For specialty features, The Guest is best regarded as a potential showcase for a young actor of note. Yet the scenario, though tightly structured, doesn’t quite distinguish itself with revealing or compelling incidents, just a series of mordantly grim situations which find Alex habitually getting the shorter end of the stick – from every man she encounters, from both the rich and the working class. The sameness of her experiences keeps the story from being the slow-moving, heart-wrenching, catastrophic character study it so sorely wants to be. 

Alex is both fully present and slightly zonked out, a good-time girl who’s hooked on painkillers and has no idea that she’s nearing her expiration date, and the author presents her in a sympathetic light, even when she makes glaring mistakes, of which there are many. But since the story has no real highs or lows, she becomes emotionally monotone – beyond her lone goal of returning to Simon – and while this might be intentional, it also means that she’s a tragic heroine without memorable dimension. 
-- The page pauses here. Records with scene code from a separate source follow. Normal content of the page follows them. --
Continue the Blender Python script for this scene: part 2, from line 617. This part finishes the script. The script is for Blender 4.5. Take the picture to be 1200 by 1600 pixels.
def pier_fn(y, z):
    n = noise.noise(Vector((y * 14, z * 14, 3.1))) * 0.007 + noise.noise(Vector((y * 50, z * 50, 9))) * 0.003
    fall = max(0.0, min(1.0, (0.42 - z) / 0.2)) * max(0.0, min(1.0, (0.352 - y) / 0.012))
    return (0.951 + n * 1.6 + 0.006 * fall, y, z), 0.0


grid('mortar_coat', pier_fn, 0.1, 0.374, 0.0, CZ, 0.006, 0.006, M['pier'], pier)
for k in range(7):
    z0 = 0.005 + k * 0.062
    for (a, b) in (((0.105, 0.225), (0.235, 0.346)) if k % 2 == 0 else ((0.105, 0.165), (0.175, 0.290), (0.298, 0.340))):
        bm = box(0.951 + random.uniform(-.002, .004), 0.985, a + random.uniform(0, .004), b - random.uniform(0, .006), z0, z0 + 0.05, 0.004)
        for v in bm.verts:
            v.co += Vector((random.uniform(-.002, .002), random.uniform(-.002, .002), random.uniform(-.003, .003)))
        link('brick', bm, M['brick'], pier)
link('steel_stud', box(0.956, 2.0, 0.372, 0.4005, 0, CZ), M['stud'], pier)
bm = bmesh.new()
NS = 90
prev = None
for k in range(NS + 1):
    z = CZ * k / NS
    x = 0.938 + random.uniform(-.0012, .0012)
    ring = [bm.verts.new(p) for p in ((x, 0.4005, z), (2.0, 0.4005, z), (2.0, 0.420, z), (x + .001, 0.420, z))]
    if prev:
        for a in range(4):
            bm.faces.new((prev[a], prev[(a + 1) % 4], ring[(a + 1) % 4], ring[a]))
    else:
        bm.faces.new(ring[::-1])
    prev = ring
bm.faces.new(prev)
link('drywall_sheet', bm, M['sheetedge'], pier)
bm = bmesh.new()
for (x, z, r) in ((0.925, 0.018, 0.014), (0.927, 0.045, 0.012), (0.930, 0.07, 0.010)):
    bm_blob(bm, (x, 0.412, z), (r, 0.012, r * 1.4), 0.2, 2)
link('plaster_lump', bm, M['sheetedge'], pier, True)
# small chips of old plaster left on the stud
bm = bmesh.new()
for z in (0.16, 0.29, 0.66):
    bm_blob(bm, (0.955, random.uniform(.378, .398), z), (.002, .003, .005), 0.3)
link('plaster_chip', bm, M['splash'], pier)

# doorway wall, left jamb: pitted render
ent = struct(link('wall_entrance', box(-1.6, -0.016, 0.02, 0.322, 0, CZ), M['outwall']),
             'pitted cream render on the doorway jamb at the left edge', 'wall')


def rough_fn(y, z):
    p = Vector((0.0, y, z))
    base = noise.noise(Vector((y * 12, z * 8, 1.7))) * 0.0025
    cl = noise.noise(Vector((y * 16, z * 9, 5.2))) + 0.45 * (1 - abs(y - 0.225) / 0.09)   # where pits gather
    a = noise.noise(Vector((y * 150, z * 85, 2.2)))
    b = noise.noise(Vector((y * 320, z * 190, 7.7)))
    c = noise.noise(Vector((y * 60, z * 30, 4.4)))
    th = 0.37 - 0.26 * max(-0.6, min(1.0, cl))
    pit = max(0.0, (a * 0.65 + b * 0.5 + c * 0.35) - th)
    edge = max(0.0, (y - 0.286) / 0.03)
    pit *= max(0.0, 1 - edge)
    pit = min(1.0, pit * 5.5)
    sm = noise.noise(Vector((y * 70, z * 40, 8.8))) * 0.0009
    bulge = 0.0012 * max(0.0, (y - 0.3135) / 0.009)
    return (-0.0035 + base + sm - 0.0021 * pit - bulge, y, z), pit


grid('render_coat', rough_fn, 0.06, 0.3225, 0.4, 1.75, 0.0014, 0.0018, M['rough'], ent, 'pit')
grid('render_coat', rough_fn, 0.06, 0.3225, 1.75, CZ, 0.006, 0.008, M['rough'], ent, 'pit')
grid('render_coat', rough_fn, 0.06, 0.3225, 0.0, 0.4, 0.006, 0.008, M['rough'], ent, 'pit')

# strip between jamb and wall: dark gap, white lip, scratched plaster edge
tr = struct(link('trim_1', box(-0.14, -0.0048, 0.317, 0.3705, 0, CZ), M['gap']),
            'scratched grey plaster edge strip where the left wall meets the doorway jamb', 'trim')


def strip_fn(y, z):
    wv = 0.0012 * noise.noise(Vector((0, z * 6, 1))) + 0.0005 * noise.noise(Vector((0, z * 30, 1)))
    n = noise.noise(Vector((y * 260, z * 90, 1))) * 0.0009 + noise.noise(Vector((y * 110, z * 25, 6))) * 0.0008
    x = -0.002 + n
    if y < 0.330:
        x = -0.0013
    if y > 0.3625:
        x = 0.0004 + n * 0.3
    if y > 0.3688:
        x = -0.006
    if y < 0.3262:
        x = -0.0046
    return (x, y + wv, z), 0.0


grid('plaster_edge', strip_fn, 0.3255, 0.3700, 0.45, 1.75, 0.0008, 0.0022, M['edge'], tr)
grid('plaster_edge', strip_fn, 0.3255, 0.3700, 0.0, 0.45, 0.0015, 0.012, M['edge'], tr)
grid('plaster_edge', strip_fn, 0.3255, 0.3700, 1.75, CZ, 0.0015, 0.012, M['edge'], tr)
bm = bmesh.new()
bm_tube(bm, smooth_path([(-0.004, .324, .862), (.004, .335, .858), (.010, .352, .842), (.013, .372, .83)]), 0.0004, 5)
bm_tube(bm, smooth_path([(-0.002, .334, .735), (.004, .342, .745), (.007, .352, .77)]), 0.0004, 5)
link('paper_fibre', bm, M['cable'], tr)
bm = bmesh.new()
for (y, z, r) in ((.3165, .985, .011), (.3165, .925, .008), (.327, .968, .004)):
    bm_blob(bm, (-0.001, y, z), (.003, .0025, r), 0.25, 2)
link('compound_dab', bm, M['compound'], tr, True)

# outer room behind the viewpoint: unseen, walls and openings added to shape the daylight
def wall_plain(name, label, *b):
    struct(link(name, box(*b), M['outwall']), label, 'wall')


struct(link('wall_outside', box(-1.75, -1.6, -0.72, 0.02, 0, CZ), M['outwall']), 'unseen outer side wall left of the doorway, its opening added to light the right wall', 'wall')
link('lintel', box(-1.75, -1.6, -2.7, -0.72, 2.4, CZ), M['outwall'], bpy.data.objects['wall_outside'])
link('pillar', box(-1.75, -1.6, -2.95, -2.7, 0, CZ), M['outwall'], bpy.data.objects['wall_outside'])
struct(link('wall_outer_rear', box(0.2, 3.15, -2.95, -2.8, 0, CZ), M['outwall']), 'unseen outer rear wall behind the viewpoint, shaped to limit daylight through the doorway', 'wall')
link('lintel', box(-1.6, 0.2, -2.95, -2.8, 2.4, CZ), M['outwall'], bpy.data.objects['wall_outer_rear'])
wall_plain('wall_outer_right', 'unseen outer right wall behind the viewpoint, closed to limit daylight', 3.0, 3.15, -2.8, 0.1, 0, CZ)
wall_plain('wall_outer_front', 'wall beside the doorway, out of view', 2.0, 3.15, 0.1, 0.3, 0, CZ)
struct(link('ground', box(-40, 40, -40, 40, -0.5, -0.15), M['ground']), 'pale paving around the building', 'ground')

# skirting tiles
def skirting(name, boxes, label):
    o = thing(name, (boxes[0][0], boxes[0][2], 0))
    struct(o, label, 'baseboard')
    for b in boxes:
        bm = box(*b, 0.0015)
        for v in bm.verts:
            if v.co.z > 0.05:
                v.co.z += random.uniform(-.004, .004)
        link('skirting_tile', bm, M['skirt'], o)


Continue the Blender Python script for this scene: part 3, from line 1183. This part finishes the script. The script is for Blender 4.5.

The supporting characters pop in and out fairly effectively, including Simon, who initially treats Alex like a pretty plaything, then coolly drops her when he’s had enough of her mistakes and misbehavior. There’s also Jack, the drug-addled, potentially violent seventeen-year-old son of a wealthy film producer whom Alex exploits on her way back to Simon’s for Labour Day. The screws do tighten a bit when Alex at last makes her way to Simon’s Labour Day party – you brace yourself for the latest, and perhaps cruelest, disaster to befall her – yet the conclusion is vaguely inchoate in a dated, faux-modernist fashion. In other words, the author strives to create a modern-day House of Mirth, then pulls back.